_Task brief_
Spot every line with the word "empty" and return it.

_Provided material_
= = = = =
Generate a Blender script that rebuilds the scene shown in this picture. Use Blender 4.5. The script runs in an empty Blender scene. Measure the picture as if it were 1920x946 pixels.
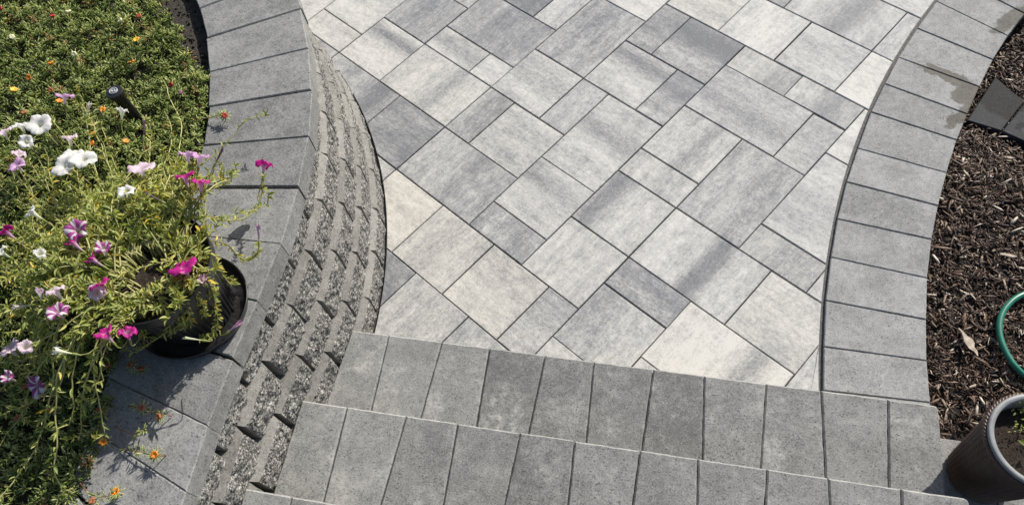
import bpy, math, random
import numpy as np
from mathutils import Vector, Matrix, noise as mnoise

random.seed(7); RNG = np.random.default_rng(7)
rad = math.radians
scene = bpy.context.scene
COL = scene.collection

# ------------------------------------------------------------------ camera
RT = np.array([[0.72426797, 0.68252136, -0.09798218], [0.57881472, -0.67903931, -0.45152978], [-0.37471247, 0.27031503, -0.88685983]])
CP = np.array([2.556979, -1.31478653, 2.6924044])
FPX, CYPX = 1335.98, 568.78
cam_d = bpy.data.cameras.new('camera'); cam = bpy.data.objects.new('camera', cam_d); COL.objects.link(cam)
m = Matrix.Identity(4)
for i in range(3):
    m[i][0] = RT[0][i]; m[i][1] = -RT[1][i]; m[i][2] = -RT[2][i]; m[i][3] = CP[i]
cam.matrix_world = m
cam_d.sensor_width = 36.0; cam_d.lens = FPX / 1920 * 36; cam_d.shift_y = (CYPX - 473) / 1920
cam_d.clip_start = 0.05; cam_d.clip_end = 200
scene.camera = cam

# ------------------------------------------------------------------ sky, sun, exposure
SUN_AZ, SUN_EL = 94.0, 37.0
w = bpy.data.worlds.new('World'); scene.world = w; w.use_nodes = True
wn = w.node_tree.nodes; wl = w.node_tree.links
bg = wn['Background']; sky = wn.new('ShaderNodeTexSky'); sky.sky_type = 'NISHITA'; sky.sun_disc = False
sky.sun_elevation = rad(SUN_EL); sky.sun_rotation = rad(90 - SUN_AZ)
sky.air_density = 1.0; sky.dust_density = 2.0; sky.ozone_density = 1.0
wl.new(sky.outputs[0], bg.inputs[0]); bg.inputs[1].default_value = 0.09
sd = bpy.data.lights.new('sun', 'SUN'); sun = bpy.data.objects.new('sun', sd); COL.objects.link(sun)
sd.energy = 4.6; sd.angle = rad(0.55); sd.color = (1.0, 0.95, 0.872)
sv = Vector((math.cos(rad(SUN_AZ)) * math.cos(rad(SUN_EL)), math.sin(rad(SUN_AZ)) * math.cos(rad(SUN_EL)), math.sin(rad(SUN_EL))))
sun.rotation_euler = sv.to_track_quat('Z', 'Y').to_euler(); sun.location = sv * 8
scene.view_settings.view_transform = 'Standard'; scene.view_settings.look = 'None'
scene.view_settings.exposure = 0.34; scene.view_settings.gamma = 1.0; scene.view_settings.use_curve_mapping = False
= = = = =
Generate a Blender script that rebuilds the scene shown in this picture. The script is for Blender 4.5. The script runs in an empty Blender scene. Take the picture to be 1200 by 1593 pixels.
= = = = =
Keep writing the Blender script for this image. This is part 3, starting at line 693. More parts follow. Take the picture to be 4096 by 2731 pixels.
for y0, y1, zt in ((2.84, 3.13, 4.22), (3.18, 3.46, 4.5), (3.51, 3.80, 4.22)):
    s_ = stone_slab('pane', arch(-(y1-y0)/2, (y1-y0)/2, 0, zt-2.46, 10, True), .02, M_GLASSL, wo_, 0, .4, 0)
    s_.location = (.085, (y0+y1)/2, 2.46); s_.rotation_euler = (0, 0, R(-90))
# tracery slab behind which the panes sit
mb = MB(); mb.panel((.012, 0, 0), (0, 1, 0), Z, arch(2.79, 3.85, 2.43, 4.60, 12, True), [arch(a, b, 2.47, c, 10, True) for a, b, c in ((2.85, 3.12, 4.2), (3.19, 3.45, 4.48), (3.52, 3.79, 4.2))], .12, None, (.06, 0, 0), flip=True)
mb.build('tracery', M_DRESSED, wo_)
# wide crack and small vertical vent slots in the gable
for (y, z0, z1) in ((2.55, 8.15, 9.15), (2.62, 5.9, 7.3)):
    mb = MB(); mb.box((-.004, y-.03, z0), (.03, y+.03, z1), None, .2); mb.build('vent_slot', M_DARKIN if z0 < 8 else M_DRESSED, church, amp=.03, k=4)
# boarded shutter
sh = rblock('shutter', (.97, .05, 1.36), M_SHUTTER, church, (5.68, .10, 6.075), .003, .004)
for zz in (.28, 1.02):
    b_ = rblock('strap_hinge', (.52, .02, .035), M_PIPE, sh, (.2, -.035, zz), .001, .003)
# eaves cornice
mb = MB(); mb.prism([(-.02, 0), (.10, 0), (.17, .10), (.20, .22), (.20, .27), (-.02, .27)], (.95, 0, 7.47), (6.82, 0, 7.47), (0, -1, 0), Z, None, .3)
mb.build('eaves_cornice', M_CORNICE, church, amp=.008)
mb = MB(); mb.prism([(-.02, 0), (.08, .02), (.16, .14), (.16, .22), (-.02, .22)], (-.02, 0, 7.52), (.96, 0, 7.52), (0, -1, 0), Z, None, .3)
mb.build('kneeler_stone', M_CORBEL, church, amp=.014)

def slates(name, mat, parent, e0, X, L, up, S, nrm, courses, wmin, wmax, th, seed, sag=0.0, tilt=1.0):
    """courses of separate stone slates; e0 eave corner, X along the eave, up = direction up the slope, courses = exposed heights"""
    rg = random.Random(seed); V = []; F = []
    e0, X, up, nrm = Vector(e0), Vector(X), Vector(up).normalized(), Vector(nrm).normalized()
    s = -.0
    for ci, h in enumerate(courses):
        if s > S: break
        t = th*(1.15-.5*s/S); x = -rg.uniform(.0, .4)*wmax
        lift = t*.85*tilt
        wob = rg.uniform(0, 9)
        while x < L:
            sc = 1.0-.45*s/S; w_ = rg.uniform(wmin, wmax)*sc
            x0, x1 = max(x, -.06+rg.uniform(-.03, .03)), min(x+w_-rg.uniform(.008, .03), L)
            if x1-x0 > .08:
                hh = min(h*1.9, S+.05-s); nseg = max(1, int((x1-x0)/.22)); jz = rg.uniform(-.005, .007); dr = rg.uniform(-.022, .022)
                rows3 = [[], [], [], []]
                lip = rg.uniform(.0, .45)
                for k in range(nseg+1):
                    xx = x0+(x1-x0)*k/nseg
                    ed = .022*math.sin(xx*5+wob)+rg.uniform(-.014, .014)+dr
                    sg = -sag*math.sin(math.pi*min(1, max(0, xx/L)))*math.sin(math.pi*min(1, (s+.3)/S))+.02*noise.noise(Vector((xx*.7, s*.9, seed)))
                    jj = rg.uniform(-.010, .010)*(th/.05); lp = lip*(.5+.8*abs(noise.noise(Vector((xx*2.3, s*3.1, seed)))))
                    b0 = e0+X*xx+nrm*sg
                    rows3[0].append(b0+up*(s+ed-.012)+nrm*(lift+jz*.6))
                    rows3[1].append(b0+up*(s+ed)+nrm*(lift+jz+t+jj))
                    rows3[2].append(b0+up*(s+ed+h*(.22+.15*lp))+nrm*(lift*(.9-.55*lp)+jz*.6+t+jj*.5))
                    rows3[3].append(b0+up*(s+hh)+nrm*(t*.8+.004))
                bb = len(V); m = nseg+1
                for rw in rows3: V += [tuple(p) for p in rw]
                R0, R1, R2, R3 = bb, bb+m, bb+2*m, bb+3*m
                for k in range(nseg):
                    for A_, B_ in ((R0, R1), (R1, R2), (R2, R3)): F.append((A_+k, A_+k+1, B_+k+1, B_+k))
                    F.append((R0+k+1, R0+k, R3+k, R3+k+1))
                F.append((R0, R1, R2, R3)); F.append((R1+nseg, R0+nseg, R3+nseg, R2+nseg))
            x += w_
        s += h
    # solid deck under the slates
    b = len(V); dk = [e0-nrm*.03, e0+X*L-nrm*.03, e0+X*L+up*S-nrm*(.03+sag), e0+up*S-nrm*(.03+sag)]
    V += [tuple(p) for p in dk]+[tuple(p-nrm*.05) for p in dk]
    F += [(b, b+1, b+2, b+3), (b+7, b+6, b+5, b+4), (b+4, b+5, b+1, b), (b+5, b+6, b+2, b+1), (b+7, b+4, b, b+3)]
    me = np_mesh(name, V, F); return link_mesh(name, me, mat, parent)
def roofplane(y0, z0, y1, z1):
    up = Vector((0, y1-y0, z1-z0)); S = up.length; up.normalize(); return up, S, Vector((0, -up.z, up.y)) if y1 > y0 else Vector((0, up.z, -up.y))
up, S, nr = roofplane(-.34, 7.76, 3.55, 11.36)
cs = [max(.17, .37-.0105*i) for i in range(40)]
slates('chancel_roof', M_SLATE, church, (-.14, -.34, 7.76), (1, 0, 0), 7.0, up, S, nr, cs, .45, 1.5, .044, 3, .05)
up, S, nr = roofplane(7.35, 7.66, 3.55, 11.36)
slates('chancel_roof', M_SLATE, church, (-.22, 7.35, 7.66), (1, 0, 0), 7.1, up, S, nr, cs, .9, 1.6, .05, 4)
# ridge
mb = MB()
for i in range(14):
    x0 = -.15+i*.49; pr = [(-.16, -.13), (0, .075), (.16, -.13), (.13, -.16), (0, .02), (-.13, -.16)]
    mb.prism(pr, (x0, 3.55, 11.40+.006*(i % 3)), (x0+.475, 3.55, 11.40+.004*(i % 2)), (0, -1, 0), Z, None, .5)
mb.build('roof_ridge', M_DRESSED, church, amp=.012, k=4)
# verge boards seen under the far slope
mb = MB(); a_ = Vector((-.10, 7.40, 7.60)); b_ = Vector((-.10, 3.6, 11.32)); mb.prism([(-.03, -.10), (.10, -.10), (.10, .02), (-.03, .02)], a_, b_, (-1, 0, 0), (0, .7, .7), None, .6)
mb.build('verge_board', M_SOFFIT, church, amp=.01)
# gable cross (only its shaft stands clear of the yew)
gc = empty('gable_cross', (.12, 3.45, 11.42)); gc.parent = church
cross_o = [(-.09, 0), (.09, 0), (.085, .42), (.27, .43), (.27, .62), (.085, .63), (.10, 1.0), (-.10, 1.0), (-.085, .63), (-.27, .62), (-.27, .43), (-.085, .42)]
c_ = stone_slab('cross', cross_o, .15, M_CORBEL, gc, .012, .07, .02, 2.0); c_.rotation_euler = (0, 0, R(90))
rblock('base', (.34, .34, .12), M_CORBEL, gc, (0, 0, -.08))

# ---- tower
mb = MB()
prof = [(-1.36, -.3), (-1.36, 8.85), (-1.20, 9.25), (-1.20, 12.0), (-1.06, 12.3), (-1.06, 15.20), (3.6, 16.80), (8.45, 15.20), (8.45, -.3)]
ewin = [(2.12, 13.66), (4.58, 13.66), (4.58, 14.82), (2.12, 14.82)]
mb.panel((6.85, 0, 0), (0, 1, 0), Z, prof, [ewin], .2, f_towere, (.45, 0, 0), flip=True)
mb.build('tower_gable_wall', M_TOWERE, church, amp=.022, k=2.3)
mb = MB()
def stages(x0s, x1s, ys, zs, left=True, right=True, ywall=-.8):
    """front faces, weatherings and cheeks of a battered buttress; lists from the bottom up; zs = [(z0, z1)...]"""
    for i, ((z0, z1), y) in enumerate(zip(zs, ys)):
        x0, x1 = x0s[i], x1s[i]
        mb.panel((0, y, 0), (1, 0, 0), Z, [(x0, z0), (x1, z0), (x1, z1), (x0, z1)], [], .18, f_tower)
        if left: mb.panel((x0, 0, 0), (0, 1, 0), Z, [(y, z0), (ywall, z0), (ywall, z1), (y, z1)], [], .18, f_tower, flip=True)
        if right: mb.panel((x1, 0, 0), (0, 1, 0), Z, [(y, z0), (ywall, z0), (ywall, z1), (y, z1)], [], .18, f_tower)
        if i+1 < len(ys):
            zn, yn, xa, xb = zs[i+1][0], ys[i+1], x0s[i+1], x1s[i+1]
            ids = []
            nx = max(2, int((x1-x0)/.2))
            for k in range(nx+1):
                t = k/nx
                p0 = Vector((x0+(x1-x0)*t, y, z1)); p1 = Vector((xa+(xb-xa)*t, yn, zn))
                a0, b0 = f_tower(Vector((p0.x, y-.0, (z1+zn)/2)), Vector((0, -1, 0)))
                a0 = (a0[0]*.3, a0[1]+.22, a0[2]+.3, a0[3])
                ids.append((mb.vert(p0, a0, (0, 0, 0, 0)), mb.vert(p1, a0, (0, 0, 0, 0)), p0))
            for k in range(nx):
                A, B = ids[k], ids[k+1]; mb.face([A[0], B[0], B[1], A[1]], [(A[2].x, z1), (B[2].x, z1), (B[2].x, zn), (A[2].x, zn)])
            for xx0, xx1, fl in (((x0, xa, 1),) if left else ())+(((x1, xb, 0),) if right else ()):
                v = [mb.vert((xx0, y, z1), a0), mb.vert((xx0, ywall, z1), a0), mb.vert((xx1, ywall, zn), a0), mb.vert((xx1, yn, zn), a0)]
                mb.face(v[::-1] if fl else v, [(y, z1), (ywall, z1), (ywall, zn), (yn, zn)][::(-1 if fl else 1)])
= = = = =
_Task output_
Generate a Blender script that rebuilds the scene shown in this picture. Use Blender 4.5. The script runs in an empty Blender scene. Measure the picture as if it were 1920x946 pixels.
Generate a Blender script that rebuilds the scene shown in this picture. The script is for Blender 4.5. The script runs in an empty Blender scene. Take the picture to be 1200 by 1593 pixels.
gc = empty('gable_cross', (.12, 3.45, 11.42)); gc.parent = church